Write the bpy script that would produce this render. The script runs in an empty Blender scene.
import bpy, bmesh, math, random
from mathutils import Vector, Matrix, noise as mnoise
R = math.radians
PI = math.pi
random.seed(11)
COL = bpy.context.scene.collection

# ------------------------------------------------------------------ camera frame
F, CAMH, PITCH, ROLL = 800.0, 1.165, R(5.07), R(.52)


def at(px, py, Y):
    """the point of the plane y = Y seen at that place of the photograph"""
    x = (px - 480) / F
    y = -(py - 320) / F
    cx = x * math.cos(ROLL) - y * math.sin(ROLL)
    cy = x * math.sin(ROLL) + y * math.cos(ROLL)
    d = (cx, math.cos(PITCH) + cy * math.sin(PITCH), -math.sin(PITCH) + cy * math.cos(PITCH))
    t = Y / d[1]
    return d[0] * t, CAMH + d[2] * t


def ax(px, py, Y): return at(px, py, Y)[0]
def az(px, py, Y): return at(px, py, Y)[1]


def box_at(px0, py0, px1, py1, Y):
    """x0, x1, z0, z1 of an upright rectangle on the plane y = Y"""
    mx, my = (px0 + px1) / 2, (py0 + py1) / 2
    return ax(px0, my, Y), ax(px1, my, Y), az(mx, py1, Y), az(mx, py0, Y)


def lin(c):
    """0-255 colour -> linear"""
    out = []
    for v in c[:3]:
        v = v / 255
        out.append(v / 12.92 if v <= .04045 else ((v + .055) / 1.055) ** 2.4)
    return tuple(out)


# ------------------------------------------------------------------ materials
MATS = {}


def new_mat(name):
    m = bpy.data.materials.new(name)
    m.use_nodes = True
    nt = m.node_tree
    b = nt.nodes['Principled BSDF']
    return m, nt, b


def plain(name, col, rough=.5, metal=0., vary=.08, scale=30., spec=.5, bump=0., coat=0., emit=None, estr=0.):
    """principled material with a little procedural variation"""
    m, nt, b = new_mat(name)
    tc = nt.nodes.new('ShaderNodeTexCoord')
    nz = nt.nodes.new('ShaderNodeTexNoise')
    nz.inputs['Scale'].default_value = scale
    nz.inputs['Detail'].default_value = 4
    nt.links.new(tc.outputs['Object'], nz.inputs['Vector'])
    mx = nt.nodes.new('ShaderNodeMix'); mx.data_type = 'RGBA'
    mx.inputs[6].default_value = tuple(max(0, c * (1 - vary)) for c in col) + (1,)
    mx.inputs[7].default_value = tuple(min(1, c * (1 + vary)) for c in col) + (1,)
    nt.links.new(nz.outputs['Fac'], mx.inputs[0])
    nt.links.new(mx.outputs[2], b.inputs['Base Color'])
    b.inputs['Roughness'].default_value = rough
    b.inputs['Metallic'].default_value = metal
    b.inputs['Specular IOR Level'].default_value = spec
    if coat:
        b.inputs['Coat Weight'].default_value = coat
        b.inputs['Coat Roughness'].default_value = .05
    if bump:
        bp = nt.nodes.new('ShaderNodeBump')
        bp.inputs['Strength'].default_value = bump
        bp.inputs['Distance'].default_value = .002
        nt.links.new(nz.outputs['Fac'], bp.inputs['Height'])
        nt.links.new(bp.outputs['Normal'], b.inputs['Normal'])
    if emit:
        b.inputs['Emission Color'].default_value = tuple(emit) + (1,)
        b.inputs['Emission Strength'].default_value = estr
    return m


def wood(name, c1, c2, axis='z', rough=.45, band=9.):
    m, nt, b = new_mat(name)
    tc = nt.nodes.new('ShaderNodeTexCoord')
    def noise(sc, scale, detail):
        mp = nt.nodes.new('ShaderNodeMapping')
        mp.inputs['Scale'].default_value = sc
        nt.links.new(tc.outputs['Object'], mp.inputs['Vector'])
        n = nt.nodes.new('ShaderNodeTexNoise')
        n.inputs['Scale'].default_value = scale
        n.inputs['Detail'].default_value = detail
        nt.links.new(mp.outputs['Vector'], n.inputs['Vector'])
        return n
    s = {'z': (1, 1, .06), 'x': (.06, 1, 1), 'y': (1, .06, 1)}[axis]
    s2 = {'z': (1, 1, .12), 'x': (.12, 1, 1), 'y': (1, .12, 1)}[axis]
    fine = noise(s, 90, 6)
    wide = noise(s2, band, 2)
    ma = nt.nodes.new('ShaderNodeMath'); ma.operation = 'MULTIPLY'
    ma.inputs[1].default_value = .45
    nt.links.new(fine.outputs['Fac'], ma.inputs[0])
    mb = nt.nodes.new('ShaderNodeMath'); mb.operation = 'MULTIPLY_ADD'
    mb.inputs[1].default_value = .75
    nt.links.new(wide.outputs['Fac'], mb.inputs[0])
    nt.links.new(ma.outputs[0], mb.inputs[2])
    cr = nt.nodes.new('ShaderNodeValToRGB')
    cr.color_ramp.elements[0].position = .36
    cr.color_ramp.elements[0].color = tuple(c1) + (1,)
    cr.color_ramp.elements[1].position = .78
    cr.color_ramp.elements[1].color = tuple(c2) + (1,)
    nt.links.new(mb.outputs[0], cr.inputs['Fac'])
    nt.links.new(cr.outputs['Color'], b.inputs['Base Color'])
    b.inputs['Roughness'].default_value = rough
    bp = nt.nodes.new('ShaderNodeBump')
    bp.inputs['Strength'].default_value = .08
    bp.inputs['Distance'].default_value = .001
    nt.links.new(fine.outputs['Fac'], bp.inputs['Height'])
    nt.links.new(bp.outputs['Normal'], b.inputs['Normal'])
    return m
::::
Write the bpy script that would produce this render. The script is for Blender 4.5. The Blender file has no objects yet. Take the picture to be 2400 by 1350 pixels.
::::
Aim of the exercise |
Copy all the lines above that hold the string "this".

Completed task |
Write the bpy script that would produce this render. The script runs in an empty Blender scene.
Write the bpy script that would produce this render. The script is for Blender 4.5. The Blender file has no objects yet. Take the picture to be 2400 by 1350 pixels.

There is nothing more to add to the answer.